▶ _GIVEN DATA_
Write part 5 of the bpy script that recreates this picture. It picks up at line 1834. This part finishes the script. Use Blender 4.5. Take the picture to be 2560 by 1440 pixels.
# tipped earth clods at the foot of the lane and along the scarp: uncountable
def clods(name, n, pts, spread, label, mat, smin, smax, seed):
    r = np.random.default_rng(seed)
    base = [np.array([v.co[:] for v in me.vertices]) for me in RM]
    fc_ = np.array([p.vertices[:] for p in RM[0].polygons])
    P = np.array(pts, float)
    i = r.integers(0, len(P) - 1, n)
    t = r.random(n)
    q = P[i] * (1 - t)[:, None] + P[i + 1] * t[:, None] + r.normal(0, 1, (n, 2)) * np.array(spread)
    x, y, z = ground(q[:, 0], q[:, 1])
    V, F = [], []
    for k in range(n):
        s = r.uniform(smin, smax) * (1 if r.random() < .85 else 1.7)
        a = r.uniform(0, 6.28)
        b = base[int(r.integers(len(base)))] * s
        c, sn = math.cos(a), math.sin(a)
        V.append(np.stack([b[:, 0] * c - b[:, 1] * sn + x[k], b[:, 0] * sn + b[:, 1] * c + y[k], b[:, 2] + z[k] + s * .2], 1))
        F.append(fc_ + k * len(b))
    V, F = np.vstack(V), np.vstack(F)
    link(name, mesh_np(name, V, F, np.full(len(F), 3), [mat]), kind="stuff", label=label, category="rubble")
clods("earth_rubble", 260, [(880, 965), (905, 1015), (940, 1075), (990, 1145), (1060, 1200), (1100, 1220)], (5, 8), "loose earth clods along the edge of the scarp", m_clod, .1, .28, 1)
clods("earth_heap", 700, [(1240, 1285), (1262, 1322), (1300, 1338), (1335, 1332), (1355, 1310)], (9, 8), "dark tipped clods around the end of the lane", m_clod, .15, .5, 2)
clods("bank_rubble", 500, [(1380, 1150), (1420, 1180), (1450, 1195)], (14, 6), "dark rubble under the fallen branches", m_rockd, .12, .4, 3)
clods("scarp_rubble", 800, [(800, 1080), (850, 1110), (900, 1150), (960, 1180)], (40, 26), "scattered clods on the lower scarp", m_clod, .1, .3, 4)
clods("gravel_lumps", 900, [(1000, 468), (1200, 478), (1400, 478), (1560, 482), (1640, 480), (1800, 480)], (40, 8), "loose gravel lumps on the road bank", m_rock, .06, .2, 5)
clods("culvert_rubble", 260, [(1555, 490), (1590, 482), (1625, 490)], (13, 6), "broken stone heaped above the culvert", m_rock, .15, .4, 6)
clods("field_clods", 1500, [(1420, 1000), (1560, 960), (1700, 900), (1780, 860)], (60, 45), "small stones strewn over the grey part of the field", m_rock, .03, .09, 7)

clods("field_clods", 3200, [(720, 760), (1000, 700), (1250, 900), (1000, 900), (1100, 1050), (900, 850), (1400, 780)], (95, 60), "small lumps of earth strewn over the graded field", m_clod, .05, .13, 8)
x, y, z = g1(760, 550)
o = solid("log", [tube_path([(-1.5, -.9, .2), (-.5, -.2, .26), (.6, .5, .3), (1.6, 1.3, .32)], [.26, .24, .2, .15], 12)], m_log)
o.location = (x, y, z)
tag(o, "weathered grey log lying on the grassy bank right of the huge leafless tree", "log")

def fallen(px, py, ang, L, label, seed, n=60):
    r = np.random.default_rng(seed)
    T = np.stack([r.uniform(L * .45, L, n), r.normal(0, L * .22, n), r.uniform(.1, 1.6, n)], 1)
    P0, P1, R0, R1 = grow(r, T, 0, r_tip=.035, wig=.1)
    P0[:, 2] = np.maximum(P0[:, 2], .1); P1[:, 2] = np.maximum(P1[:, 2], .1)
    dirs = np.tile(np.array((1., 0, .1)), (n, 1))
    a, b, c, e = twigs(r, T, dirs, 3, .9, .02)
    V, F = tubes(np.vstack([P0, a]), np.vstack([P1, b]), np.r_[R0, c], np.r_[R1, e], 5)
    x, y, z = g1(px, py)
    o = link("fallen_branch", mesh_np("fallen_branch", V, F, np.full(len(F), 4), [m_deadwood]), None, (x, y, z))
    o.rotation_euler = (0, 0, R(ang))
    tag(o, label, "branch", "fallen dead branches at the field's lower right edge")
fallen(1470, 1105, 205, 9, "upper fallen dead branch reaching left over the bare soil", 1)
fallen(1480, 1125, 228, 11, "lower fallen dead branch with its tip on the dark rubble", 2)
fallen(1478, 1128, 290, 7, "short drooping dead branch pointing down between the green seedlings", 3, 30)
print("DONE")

▶ _WHAT YOU ARE ASKED TO DO_
Take each line containing the string "part" and copy it out.

▶ _FINAL RESULT_
Write part 5 of the bpy script that recreates this picture. It picks up at line 1834. This part finishes the script. Use Blender 4.5. Take the picture to be 2560 by 1440 pixels.
clods("field_clods", 1500, [(1420, 1000), (1560, 960), (1700, 900), (1780, 860)], (60, 45), "small stones strewn over the grey part of the field", m_rock, .03, .09, 7)